Brent Crane, another BYU alumnus, is the executive director of the Utah Food and Care Coalition, a nonprofit dedicated to fighting poverty in Utah. He said there are two reasons why it is important for donors to give to an organization, as opposed to an individual.

First, “our tax system incentivizes giving to charities,” Crane said. “The nonprofit sector can help alleviate some of the demands that we normally shift to government.”

The Utah Food and Care Coalition was started to feed the hungry. However, over the years its mission has expanded to services such as hygiene, shower and laundry services, haircuts, shelter, Internet access and more.

Second, “there is safety in giving to a charity,” Crane said. People tend to be cautious when giving to an individual, but giving to a charity that reaches out to individuals tends to feel more safe. Before donating, Crane recommends visiting an organization’s website and, if possible, visiting in person to see how the organization functions.

He also recommends talking to those affiliated with the organization to find out why they got involved with the charity.

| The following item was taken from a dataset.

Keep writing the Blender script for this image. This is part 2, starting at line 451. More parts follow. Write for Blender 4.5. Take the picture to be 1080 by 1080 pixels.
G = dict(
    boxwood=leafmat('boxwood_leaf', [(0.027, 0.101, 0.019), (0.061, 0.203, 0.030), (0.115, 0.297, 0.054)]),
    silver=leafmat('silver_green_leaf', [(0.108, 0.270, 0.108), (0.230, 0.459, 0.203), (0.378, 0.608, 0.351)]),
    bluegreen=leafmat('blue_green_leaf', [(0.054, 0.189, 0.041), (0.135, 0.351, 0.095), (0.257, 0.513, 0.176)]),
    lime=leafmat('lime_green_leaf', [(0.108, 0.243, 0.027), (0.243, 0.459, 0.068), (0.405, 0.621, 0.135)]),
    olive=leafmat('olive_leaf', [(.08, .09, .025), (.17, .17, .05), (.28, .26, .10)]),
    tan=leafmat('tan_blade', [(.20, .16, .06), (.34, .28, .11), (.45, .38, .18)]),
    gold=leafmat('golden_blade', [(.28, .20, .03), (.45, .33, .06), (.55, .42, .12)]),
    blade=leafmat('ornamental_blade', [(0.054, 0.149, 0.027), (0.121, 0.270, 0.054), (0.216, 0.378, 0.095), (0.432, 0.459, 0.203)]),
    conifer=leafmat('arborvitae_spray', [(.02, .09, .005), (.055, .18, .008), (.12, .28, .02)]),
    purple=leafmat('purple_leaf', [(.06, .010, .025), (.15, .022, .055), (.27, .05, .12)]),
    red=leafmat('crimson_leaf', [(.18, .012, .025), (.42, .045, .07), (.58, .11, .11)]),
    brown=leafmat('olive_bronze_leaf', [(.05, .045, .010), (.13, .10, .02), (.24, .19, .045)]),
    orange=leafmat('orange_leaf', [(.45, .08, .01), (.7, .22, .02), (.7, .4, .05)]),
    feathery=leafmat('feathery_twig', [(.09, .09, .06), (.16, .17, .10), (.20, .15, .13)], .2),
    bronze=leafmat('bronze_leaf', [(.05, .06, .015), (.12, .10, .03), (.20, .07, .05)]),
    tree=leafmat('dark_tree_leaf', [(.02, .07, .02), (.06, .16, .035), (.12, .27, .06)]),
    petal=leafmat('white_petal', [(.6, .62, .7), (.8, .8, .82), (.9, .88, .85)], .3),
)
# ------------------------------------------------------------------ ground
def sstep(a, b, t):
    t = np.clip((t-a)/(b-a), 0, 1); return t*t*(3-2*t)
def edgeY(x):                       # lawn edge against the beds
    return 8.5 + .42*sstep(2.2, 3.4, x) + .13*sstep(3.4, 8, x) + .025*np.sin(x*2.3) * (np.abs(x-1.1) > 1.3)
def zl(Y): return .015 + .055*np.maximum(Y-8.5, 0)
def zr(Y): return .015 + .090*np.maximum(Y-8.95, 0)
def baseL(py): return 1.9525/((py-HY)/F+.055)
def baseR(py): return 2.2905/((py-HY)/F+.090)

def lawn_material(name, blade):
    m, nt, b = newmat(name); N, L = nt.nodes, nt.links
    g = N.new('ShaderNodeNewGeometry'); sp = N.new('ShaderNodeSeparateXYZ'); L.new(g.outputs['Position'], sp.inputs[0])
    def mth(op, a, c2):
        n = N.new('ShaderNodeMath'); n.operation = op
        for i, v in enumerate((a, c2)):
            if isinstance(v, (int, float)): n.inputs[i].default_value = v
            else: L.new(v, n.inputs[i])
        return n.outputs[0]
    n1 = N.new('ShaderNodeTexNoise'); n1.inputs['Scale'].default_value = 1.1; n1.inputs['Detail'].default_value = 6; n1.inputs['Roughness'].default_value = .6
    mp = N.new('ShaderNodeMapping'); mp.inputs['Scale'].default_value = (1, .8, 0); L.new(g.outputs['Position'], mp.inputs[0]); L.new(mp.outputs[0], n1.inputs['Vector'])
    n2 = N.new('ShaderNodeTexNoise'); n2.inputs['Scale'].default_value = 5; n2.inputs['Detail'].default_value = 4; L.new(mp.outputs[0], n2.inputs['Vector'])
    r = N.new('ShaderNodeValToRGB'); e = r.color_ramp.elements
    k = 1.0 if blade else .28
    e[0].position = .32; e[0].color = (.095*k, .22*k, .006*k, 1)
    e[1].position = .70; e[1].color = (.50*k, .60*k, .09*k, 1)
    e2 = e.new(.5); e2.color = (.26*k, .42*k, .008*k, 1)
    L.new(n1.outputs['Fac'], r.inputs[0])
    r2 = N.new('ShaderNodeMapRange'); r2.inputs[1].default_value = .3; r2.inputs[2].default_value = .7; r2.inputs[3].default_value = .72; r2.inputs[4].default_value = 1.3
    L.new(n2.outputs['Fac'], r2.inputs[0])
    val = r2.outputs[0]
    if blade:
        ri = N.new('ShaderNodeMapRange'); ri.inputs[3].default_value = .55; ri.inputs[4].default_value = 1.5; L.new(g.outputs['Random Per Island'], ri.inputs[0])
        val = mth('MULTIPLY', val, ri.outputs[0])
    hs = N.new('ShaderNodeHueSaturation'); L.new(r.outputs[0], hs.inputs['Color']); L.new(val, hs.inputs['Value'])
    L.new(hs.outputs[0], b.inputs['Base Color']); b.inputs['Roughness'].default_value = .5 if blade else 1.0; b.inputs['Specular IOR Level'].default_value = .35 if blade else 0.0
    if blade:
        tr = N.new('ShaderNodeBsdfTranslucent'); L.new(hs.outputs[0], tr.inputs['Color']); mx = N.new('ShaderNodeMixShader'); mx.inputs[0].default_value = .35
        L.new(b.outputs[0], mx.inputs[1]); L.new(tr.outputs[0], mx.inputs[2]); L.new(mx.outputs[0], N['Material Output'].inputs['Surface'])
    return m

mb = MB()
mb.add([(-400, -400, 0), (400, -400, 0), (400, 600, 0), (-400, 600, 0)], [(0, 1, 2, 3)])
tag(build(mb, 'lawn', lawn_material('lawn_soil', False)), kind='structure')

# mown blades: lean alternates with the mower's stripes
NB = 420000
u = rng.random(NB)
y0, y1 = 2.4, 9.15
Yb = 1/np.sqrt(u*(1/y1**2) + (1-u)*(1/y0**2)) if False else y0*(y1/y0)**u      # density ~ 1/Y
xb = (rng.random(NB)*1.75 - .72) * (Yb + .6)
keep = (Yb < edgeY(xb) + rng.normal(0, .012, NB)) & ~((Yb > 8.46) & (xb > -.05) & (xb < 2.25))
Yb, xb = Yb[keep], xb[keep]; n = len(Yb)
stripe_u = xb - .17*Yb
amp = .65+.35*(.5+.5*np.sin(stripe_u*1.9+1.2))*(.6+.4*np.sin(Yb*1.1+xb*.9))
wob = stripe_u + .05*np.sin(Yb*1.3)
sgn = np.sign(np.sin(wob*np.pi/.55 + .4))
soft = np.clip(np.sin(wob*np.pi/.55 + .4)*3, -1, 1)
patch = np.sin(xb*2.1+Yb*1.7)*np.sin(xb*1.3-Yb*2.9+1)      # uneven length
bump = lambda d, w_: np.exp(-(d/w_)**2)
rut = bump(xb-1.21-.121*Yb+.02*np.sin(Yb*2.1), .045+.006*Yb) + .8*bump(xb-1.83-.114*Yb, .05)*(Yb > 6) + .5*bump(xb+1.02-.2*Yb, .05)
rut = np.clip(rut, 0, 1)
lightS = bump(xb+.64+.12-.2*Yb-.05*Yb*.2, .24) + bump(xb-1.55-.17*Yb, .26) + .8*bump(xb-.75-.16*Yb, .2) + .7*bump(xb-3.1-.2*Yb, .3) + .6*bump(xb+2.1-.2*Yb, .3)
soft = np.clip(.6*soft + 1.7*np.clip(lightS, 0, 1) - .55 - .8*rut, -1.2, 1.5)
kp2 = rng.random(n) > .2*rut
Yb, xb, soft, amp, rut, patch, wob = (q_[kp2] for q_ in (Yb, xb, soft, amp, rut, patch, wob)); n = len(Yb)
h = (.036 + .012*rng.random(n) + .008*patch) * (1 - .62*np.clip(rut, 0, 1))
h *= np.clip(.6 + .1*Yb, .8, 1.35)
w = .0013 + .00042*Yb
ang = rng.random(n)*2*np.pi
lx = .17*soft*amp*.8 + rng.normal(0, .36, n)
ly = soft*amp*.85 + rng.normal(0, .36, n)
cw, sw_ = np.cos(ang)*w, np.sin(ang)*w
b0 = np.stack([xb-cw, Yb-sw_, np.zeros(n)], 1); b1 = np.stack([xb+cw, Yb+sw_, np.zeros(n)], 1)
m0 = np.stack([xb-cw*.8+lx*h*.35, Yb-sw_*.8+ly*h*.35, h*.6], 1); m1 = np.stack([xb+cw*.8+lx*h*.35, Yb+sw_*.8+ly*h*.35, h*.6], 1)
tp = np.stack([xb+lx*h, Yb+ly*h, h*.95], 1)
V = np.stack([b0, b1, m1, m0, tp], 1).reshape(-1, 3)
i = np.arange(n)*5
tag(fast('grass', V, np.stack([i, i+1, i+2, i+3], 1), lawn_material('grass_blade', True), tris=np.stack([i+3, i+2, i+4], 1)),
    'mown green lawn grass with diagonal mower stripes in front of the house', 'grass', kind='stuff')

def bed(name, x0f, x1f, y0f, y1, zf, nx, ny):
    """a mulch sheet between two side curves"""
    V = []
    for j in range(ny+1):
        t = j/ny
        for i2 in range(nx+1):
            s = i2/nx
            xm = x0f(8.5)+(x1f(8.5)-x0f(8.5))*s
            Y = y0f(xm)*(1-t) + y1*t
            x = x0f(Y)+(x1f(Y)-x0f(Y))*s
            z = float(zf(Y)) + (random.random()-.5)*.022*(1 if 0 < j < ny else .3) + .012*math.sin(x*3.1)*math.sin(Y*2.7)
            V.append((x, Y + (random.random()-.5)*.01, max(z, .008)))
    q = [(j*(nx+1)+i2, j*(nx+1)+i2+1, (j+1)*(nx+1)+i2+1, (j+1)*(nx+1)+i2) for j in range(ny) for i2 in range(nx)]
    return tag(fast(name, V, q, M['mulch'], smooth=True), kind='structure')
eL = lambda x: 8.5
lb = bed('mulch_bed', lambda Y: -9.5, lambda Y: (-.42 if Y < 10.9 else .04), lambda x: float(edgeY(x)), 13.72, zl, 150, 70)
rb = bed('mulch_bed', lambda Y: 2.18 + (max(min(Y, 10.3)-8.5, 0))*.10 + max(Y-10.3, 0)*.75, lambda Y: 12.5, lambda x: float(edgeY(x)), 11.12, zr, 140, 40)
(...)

Crane explained that in the state of Utah, nonprofits are required to have a Charitable Solicitations Permit. In order to obtain a permit, the nonprofit is required to undergo an audit.

The state Department of Commerce is pursues charities that misuse funds.

“Legal recourse depends on the criminal offense and would be prosecuted by our Division of Consumer Protection’s law enforcement partner,” said Jennifer Bolton, a spokesperson for the Utah Department of Commerce.

In addition to pursuing fraudulent charities, the Division of Consumer Protection website offers several resources for those considering donating to a charity.